Leaders who frame agentic AI purely as efficiency gain will keep being surprised by the friction they encounter. The loss needs to be acknowledged before the gain can be accepted and enjoyed.

This isn’t about technology. It is about identity. And it is a part of the transformation that often gets ignored.

 

Every big shift has done this

This has happened with every technology transformation. Humans have had to re-craft their identity time and again. When a core skill ,the “thing” you are known for gets automated, it does not just change your workflow. It changes your identity, the narrative you tell yourself.

Think of accountants when calculators and spreadsheets became common. The ‘thing’ they were good at (mental calculations) was automated. It did not just change their workflow. They had to create new identities for themselves. They stopped being the person who enters and calculates the data, and became the person who decides what the data means.

Think of travel agents in the early 2000s. Earlier they were information brokers. they had access to fares, routes, and availability that ordinary people did not. When Expedia and booking.com made that access available to all, their core value proposition evaporated overnight. The ones who thrived were those travel agents who rebuilt their identity as experience curators — specialists in complex itineraries, luxury travel, or niche destinations where human judgment, relationships, and taste still mattered. Identity moved from information access to curation and care.

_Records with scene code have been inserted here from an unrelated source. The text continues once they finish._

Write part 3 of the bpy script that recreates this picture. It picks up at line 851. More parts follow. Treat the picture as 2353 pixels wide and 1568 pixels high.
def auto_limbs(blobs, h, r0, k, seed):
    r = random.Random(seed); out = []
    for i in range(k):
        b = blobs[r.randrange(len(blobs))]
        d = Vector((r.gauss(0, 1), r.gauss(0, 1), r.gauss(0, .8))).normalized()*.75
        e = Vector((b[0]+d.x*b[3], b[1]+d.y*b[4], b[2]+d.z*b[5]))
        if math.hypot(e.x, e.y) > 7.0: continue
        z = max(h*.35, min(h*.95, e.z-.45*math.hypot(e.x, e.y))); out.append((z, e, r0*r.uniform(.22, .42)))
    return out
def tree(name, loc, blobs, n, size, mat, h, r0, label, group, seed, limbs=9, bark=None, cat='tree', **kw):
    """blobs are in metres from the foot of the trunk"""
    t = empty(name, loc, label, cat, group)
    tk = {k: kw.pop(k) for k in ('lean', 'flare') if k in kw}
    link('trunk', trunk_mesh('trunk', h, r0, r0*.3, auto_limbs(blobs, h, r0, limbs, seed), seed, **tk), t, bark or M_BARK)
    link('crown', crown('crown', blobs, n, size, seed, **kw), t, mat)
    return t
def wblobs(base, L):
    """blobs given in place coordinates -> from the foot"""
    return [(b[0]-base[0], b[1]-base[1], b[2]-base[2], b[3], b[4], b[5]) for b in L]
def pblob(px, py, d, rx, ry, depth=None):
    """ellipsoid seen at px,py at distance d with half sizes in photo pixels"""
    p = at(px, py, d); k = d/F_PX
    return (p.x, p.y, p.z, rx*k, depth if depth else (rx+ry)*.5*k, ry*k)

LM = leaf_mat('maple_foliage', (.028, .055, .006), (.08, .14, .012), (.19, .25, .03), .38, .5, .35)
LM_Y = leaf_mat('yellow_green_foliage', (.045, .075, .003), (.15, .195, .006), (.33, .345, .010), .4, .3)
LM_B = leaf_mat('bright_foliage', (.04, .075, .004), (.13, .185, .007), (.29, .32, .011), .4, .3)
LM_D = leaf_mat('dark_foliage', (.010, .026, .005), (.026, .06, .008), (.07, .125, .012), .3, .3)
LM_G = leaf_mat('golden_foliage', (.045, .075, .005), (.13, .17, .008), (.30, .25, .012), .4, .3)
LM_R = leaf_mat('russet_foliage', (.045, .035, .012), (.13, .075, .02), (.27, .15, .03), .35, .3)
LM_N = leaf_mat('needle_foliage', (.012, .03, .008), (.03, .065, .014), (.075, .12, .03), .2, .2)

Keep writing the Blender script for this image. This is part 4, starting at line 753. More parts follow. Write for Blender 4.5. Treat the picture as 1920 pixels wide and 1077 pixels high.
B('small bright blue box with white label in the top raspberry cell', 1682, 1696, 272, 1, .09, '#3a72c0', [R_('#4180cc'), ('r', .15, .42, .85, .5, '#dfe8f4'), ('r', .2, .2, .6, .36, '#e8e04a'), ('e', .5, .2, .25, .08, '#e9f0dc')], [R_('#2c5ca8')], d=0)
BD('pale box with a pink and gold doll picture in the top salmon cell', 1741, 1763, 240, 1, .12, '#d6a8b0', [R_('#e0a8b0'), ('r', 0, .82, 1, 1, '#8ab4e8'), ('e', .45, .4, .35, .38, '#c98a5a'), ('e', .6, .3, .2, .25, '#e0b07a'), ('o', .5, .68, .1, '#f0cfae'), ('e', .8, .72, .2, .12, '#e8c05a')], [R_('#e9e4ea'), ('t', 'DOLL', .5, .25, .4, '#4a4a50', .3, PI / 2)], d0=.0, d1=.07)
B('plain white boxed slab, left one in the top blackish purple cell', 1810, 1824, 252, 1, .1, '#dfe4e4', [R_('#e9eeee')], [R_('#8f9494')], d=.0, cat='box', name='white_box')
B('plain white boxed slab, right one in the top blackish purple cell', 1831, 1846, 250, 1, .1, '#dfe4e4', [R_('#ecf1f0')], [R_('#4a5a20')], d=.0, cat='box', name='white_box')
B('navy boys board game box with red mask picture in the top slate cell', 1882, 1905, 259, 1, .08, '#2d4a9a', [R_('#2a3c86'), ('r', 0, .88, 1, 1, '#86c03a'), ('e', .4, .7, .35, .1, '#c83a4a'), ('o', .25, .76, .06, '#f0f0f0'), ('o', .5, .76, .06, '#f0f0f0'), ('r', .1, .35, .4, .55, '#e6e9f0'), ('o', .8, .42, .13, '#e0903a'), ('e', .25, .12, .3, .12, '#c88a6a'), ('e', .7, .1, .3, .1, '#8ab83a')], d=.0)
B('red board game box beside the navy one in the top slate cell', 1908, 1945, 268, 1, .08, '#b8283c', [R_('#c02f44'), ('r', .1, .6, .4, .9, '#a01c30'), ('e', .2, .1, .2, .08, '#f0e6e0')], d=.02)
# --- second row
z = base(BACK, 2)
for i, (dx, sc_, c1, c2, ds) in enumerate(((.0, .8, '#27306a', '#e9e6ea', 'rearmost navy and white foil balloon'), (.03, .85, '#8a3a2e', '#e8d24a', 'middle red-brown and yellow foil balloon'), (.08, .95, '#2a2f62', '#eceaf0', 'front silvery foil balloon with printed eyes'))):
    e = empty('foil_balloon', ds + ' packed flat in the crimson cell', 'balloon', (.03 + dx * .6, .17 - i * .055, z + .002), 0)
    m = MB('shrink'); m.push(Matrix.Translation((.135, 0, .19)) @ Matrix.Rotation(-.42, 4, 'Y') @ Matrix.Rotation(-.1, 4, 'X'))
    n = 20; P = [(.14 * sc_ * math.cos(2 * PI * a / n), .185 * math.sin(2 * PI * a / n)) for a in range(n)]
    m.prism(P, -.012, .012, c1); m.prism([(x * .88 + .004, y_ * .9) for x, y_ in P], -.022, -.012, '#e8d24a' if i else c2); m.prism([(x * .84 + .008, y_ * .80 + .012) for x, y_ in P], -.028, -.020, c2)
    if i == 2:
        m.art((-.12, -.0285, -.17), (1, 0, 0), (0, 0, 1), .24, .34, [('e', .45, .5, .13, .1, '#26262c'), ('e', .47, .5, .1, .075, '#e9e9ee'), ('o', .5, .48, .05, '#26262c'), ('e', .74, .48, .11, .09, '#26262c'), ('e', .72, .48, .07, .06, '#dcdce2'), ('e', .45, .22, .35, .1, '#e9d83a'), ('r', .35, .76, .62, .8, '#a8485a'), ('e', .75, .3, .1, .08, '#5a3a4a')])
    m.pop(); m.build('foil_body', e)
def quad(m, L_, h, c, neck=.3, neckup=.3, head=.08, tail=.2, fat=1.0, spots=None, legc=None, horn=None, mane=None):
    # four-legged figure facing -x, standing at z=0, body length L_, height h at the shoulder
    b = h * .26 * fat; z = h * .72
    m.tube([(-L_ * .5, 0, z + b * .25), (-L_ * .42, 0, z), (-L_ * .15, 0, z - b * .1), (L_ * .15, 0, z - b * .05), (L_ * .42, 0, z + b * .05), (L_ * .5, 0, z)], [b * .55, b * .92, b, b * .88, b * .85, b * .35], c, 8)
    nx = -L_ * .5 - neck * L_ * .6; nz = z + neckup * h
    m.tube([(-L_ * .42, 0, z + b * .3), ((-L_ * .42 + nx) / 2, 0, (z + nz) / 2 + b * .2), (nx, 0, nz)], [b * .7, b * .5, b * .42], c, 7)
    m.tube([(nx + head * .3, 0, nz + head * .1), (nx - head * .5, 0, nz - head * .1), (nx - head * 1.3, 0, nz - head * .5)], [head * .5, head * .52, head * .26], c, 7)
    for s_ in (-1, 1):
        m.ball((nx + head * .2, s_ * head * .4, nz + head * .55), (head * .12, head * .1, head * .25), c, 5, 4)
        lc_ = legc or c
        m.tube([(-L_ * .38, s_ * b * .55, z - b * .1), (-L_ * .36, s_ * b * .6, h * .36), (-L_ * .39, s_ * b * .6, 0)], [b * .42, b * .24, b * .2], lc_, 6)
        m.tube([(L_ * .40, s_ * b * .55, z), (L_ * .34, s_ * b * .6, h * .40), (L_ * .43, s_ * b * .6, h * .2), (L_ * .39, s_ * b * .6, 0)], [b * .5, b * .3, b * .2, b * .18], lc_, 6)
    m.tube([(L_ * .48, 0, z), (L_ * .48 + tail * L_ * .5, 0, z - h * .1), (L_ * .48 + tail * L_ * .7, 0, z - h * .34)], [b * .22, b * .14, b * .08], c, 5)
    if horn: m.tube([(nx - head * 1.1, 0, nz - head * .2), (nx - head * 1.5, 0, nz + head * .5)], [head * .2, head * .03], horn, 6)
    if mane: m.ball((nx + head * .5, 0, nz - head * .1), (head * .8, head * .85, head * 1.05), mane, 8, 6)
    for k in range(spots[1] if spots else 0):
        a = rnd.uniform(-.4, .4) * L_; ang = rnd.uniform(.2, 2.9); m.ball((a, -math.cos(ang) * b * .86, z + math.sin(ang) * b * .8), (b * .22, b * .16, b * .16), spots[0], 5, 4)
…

The pattern is always the same. The technology arrives faster than the identity and narratives can adapt. The people who thrive are not those who resist, or those who blindly automate everything. They are the ones who move up the value chain .

 

So what do you actually do?

The question for every organisation right now is the same: are you actively helping your people make that move? Or are you simply deploying the technology and hoping they figure it out?

The organisations that will come out ahead are not the ones that move fastest. They are the ones that bring their people with them. Leaders who help employees recraft their identities by redefining what they value, is a good place to start.